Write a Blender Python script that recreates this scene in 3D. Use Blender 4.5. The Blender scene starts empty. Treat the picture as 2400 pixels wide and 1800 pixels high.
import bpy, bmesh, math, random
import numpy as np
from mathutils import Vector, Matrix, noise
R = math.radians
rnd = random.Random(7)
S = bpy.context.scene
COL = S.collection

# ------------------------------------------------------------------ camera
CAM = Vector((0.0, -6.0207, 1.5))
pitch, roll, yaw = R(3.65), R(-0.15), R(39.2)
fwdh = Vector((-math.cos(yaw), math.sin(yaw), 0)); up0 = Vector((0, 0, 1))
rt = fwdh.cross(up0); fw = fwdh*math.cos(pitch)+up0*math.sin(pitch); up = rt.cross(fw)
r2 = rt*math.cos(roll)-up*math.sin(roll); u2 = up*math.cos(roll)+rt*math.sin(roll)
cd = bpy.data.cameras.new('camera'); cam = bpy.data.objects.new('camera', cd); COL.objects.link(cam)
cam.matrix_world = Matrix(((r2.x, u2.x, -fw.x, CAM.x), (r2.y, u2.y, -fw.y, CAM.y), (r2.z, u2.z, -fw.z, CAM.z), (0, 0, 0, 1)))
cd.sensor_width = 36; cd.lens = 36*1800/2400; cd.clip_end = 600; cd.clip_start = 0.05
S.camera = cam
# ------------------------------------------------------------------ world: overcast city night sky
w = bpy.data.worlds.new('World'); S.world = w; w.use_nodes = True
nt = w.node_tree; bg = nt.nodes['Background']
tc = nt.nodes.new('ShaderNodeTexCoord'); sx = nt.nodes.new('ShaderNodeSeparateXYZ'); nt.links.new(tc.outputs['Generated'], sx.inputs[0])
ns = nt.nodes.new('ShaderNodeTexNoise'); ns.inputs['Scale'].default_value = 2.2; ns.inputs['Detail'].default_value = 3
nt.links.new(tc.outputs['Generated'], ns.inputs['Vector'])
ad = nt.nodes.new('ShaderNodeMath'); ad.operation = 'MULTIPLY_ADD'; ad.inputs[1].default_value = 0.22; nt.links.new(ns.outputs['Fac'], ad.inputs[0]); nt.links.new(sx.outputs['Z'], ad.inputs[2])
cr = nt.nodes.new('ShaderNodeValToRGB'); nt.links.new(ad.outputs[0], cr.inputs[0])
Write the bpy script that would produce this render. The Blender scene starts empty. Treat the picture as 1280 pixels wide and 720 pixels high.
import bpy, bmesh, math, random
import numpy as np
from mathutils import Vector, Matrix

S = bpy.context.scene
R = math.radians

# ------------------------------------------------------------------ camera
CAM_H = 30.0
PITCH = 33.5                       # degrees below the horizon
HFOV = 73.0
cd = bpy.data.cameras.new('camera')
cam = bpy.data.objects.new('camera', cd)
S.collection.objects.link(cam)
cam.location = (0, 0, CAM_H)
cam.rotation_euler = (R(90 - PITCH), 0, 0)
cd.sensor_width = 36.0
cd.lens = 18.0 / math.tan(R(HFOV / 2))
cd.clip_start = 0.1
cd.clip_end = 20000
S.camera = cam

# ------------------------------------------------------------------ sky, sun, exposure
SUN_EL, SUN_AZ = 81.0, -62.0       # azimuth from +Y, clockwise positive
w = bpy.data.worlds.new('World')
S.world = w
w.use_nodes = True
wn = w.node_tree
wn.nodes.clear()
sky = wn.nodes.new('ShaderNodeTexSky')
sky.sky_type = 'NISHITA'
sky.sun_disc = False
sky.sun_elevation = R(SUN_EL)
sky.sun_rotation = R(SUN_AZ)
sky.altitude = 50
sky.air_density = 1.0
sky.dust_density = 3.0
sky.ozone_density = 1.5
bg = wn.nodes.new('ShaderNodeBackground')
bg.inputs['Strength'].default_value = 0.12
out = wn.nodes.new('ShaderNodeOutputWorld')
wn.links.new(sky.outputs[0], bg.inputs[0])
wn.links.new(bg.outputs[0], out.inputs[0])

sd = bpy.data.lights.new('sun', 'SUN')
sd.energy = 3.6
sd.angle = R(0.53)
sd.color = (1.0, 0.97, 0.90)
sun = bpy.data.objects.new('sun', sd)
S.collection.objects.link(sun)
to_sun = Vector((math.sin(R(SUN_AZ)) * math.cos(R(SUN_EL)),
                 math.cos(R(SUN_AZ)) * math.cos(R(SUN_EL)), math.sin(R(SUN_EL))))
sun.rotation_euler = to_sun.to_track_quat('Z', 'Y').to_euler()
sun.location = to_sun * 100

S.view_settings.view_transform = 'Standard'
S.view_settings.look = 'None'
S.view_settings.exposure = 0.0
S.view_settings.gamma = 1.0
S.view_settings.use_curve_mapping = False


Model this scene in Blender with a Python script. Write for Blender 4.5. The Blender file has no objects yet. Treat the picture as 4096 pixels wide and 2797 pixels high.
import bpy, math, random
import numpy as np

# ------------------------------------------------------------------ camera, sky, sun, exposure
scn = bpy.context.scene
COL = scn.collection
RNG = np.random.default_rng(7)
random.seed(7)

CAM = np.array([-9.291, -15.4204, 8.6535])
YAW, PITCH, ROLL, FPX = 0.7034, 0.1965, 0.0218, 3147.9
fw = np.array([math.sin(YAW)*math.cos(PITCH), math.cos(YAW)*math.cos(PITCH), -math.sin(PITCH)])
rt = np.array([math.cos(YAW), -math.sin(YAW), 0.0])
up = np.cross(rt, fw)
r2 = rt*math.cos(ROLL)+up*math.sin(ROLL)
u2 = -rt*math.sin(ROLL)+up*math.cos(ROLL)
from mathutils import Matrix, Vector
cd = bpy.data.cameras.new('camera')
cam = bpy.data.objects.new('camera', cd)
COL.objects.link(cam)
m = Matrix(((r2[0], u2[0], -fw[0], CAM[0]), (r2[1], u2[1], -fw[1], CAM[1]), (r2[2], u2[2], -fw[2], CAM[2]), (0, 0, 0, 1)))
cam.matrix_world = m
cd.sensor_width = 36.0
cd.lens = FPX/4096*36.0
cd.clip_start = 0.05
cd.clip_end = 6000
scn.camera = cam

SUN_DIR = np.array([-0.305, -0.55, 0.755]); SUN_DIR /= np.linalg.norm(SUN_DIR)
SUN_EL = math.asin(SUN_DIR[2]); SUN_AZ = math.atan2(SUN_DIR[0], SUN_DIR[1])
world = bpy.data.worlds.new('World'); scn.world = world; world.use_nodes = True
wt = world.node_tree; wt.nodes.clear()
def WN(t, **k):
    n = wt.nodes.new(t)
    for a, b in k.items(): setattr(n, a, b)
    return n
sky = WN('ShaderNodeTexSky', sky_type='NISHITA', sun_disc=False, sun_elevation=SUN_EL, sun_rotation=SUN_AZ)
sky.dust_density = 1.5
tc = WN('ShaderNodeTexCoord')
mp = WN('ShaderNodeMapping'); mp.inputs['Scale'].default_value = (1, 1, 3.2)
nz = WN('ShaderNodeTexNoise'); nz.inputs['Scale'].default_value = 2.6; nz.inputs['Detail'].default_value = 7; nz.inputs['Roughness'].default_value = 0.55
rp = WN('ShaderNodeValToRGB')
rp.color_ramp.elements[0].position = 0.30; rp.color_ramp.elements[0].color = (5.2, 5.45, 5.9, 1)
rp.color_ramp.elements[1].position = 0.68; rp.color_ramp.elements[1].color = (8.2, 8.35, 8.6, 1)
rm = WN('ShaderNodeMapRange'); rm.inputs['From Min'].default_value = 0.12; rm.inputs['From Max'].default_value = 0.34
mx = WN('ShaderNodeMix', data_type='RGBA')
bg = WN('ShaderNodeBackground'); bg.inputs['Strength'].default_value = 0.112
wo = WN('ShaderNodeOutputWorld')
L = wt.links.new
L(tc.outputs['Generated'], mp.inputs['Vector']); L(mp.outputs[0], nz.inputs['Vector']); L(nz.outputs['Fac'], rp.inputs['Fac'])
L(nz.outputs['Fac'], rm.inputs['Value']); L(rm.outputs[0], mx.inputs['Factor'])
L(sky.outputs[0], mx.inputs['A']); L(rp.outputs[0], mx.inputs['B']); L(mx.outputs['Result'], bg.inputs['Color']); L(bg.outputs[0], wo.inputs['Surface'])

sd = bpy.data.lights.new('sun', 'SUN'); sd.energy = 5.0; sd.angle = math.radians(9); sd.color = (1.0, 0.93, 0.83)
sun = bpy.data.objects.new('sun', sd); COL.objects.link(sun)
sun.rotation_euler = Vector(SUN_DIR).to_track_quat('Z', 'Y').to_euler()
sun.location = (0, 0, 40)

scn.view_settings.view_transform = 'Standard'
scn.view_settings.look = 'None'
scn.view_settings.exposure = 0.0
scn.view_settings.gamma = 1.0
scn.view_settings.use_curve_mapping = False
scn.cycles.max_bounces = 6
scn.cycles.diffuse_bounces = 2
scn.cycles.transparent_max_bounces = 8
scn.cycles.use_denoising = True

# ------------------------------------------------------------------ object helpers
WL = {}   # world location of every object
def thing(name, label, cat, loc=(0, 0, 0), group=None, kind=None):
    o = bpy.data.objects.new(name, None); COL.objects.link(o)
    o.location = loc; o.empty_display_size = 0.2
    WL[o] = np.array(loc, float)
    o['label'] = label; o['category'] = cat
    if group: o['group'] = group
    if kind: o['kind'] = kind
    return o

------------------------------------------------

- **GIVEN INSTRUCTION**:
Using the records above, select and copy every line that has the word "scene".

- **EXPECTED ANSWER**:
Write a Blender Python script that recreates this scene in 3D. Use Blender 4.5. The Blender scene starts empty. Treat the picture as 2400 pixels wide and 1800 pixels high.
S = bpy.context.scene
Write the bpy script that would produce this render. The Blender scene starts empty. Treat the picture as 1280 pixels wide and 720 pixels high.
S = bpy.context.scene
Model this scene in Blender with a Python script. Write for Blender 4.5. The Blender file has no objects yet. Treat the picture as 4096 pixels wide and 2797 pixels high.
scn = bpy.context.scene